Wednesday, February 22, 2012

Making Characters

Or How to Go Pleasantly Crazy
by Bethany Maines
A few weeks ago I set out to write about my character development process, but got somewhat distracted by cheese. I don’t apologize for that – cheese is great. It’s not an obsession or anything; it’s perfectly natural to like cheese. I don’t have a problem; I can quit any time I want to.  Stop staring at me.  Anyway, I promised I would really get back to the topic of character development in today’s blog. 

When I first start my characters, I like to start with a template I developed that includes these basic statistics. (You can check out some condensed versions of my character dossiers on my website.)

NAME: Nikki Lanier
DOB: 22 April (25 years old)
HEIGHT: 5’4”
HAIR: red
EYES: grey

Now I know some of you are probably thinking, “Why start with physical stats? Can’t I just start writing?” Of course you can! I frequently discover many excellent things about my character as my story progresses. But I think a story really only gets good when the facts of the plot collide with the facts of the character. The conflicts between plot events and character drive action, and the better I know my characters, the more realistically I can depict their reactions to events.

You’ll notice in my example, that I don’t put a year on my Date of Birth. The reason for this is purely practical. While it is important that you know what was going on while my character was growing up, my experience that if I put down 1987 for my 25 year old heroine, that by the time I get done editing and get the book into print that my heroine could be 34. My advice? Don’t mess with maths. Within the text of the book, just say that your character is 25 and leave it at that. 

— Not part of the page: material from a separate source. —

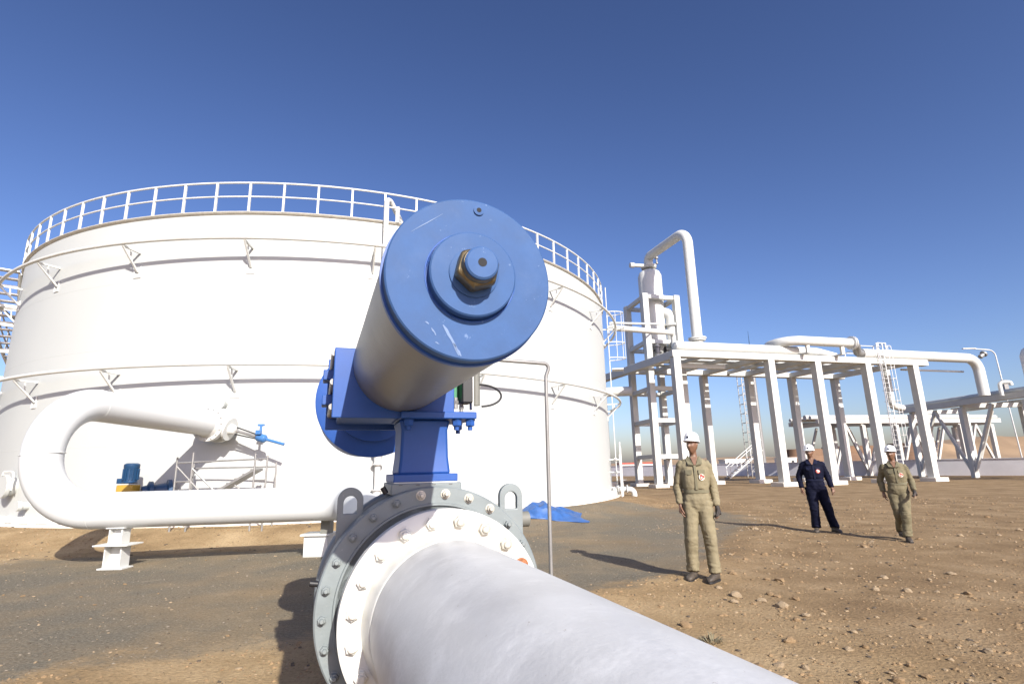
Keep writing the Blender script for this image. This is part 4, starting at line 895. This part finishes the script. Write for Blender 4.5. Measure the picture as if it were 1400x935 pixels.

I also know a lot of writers who struggle with the height and weight aspect when building a character, particularly when it comes to the opposite gender. To that problem I offer you Mixed Martial Arts, or really any sport that lists fighter stats. I personally love the UFC website. Using their fighter pics allow me to get a look at body types and more closely match height & weight to the character in my mind. I also usually add about 10 pounds to my character since the weights listed are “fighting” weights and even the fighters don’t live at those weights.  Another option is to use one of the multitude of free on-line BMI calculators that allow you to play with height & weight to build a person.  (Note to dude writers: asking women friends their weight is not a good option. Danger! Danger! Avoid!)

Once I get the basics filled in I add a couple of other items to my dossiers. Favorite swear word, favorite Super Bowl food, nick-names or aliases, scars, favorite band, and favorite color are a few the common selections on my character template.  From there I usually branch out into character exercises, write up a brief outline of a characters back-story, and sometimes put together a Pinterest board of things the character would love. My goal is to make my characters as real as I possibly can.  Sometimes, when they wake me up or won’t leave alone until I write something down, I think maybe I succeed too much.  But I’m ok with that.

1 comment:

  1. Damn, I wanted to hear more about cheese! Seriously, this was an excellent post. I love the idea of using the UFC website for physical attributes. I also like that you think about things like your characters fav color, Super Bowl food, etc. . . I think having pieces of information like that make the characters much more three dimensional and real.

    Thanks for another good post, even if it didn't involve cheese!